(AIM OF THE EXERCISE): Extract the full set of records that follows, word for word.

[Scenes as source code]
⁂

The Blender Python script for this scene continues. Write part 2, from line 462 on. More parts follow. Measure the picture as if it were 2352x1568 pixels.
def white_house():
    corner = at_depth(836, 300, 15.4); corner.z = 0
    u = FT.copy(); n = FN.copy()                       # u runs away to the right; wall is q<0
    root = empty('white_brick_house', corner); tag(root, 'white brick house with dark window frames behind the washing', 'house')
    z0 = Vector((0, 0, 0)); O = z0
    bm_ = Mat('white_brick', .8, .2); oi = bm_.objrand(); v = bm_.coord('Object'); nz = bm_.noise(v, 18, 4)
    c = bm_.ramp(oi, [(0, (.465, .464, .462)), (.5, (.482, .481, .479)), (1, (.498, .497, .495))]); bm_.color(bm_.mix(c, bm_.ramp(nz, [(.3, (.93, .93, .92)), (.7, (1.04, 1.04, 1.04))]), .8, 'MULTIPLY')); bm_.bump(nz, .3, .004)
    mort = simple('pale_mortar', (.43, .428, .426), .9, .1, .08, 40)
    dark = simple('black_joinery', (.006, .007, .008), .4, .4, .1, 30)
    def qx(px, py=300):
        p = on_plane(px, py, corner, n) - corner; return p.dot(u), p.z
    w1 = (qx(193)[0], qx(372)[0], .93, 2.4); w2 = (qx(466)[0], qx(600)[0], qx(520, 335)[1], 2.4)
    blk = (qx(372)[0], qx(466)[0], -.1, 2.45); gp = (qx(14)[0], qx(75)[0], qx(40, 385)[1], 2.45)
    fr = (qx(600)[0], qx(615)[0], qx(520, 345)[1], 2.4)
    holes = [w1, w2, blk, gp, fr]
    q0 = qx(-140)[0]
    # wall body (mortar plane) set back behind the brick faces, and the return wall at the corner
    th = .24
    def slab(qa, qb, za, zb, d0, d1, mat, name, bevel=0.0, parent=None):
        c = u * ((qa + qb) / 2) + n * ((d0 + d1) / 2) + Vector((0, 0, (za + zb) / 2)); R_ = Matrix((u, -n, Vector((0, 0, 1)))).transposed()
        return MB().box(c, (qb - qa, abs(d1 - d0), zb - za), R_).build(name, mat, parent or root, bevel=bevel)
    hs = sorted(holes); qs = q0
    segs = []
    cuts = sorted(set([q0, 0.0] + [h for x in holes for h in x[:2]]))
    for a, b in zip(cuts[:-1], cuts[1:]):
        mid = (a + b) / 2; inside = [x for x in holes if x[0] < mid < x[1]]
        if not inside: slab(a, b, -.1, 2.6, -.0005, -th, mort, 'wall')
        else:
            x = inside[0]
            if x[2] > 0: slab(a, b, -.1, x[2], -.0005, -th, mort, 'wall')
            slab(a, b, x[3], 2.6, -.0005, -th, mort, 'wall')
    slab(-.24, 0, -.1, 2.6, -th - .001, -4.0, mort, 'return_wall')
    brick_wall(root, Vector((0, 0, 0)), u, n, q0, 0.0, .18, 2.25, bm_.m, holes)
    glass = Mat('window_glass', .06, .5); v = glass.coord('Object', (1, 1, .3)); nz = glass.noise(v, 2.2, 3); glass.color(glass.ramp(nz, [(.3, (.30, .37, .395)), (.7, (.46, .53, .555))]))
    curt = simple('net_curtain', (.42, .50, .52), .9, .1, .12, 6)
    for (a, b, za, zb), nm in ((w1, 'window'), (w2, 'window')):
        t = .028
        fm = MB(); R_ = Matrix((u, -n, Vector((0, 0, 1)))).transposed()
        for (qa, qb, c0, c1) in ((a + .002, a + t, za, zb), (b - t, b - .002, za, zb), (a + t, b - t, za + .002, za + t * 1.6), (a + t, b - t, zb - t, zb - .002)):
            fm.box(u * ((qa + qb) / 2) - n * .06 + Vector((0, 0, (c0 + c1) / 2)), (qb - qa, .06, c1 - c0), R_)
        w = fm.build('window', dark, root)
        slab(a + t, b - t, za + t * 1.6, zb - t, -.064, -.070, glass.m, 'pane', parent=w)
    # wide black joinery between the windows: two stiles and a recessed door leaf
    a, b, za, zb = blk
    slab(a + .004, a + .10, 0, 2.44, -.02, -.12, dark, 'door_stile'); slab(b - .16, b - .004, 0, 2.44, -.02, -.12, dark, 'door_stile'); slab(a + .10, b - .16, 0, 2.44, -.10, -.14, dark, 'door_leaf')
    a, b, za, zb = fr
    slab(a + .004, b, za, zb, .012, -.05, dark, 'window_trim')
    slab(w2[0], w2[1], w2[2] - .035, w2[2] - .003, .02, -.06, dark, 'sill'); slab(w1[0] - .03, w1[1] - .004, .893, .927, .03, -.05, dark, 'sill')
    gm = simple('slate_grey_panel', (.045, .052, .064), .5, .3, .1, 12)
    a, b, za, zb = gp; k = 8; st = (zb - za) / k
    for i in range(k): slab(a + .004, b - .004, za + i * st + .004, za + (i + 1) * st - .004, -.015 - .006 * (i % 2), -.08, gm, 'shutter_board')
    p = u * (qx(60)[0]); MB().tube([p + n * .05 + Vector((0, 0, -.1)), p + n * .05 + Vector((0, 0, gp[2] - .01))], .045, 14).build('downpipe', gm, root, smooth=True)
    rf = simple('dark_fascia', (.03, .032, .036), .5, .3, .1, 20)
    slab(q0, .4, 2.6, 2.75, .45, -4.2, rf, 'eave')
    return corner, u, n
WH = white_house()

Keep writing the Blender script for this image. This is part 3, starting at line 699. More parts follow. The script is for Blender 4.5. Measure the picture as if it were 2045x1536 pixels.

⁂

(RESULT OF THIS EXERCISE):
The Blender Python script for this scene continues. Write part 2, from line 462 on. More parts follow. Measure the picture as if it were 2352x1568 pixels.
def white_house():
    corner = at_depth(836, 300, 15.4); corner.z = 0
    u = FT.copy(); n = FN.copy()                       # u runs away to the right; wall is q<0
    root = empty('white_brick_house', corner); tag(root, 'white brick house with dark window frames behind the washing', 'house')
    z0 = Vector((0, 0, 0)); O = z0
    bm_ = Mat('white_brick', .8, .2); oi = bm_.objrand(); v = bm_.coord('Object'); nz = bm_.noise(v, 18, 4)
    c = bm_.ramp(oi, [(0, (.465, .464, .462)), (.5, (.482, .481, .479)), (1, (.498, .497, .495))]); bm_.color(bm_.mix(c, bm_.ramp(nz, [(.3, (.93, .93, .92)), (.7, (1.04, 1.04, 1.04))]), .8, 'MULTIPLY')); bm_.bump(nz, .3, .004)
    mort = simple('pale_mortar', (.43, .428, .426), .9, .1, .08, 40)
    dark = simple('black_joinery', (.006, .007, .008), .4, .4, .1, 30)
    def qx(px, py=300):
        p = on_plane(px, py, corner, n) - corner; return p.dot(u), p.z
    w1 = (qx(193)[0], qx(372)[0], .93, 2.4); w2 = (qx(466)[0], qx(600)[0], qx(520, 335)[1], 2.4)
    blk = (qx(372)[0], qx(466)[0], -.1, 2.45); gp = (qx(14)[0], qx(75)[0], qx(40, 385)[1], 2.45)
    fr = (qx(600)[0], qx(615)[0], qx(520, 345)[1], 2.4)
    holes = [w1, w2, blk, gp, fr]
    q0 = qx(-140)[0]
    # wall body (mortar plane) set back behind the brick faces, and the return wall at the corner
    th = .24
    def slab(qa, qb, za, zb, d0, d1, mat, name, bevel=0.0, parent=None):
        c = u * ((qa + qb) / 2) + n * ((d0 + d1) / 2) + Vector((0, 0, (za + zb) / 2)); R_ = Matrix((u, -n, Vector((0, 0, 1)))).transposed()
        return MB().box(c, (qb - qa, abs(d1 - d0), zb - za), R_).build(name, mat, parent or root, bevel=bevel)
    hs = sorted(holes); qs = q0
    segs = []
    cuts = sorted(set([q0, 0.0] + [h for x in holes for h in x[:2]]))
    for a, b in zip(cuts[:-1], cuts[1:]):
        mid = (a + b) / 2; inside = [x for x in holes if x[0] < mid < x[1]]
        if not inside: slab(a, b, -.1, 2.6, -.0005, -th, mort, 'wall')
        else:
            x = inside[0]
            if x[2] > 0: slab(a, b, -.1, x[2], -.0005, -th, mort, 'wall')
            slab(a, b, x[3], 2.6, -.0005, -th, mort, 'wall')
    slab(-.24, 0, -.1, 2.6, -th - .001, -4.0, mort, 'return_wall')
    brick_wall(root, Vector((0, 0, 0)), u, n, q0, 0.0, .18, 2.25, bm_.m, holes)
    glass = Mat('window_glass', .06, .5); v = glass.coord('Object', (1, 1, .3)); nz = glass.noise(v, 2.2, 3); glass.color(glass.ramp(nz, [(.3, (.30, .37, .395)), (.7, (.46, .53, .555))]))
    curt = simple('net_curtain', (.42, .50, .52), .9, .1, .12, 6)
    for (a, b, za, zb), nm in ((w1, 'window'), (w2, 'window')):
        t = .028
        fm = MB(); R_ = Matrix((u, -n, Vector((0, 0, 1)))).transposed()
        for (qa, qb, c0, c1) in ((a + .002, a + t, za, zb), (b - t, b - .002, za, zb), (a + t, b - t, za + .002, za + t * 1.6), (a + t, b - t, zb - t, zb - .002)):
            fm.box(u * ((qa + qb) / 2) - n * .06 + Vector((0, 0, (c0 + c1) / 2)), (qb - qa, .06, c1 - c0), R_)
        w = fm.build('window', dark, root)
        slab(a + t, b - t, za + t * 1.6, zb - t, -.064, -.070, glass.m, 'pane', parent=w)
    # wide black joinery between the windows: two stiles and a recessed door leaf
    a, b, za, zb = blk
    slab(a + .004, a + .10, 0, 2.44, -.02, -.12, dark, 'door_stile'); slab(b - .16, b - .004, 0, 2.44, -.02, -.12, dark, 'door_stile'); slab(a + .10, b - .16, 0, 2.44, -.10, -.14, dark, 'door_leaf')
    a, b, za, zb = fr
    slab(a + .004, b, za, zb, .012, -.05, dark, 'window_trim')
    slab(w2[0], w2[1], w2[2] - .035, w2[2] - .003, .02, -.06, dark, 'sill'); slab(w1[0] - .03, w1[1] - .004, .893, .927, .03, -.05, dark, 'sill')
    gm = simple('slate_grey_panel', (.045, .052, .064), .5, .3, .1, 12)
    a, b, za, zb = gp; k = 8; st = (zb - za) / k
    for i in range(k): slab(a + .004, b - .004, za + i * st + .004, za + (i + 1) * st - .004, -.015 - .006 * (i % 2), -.08, gm, 'shutter_board')
    p = u * (qx(60)[0]); MB().tube([p + n * .05 + Vector((0, 0, -.1)), p + n * .05 + Vector((0, 0, gp[2] - .01))], .045, 14).build('downpipe', gm, root, smooth=True)
    rf = simple('dark_fascia', (.03, .032, .036), .5, .3, .1, 20)
    slab(q0, .4, 2.6, 2.75, .45, -4.2, rf, 'eave')
    return corner, u, n
WH = white_house()

Keep writing the Blender script for this image. This is part 3, starting at line 699. More parts follow. The script is for Blender 4.5. Measure the picture as if it were 2045x1536 pixels.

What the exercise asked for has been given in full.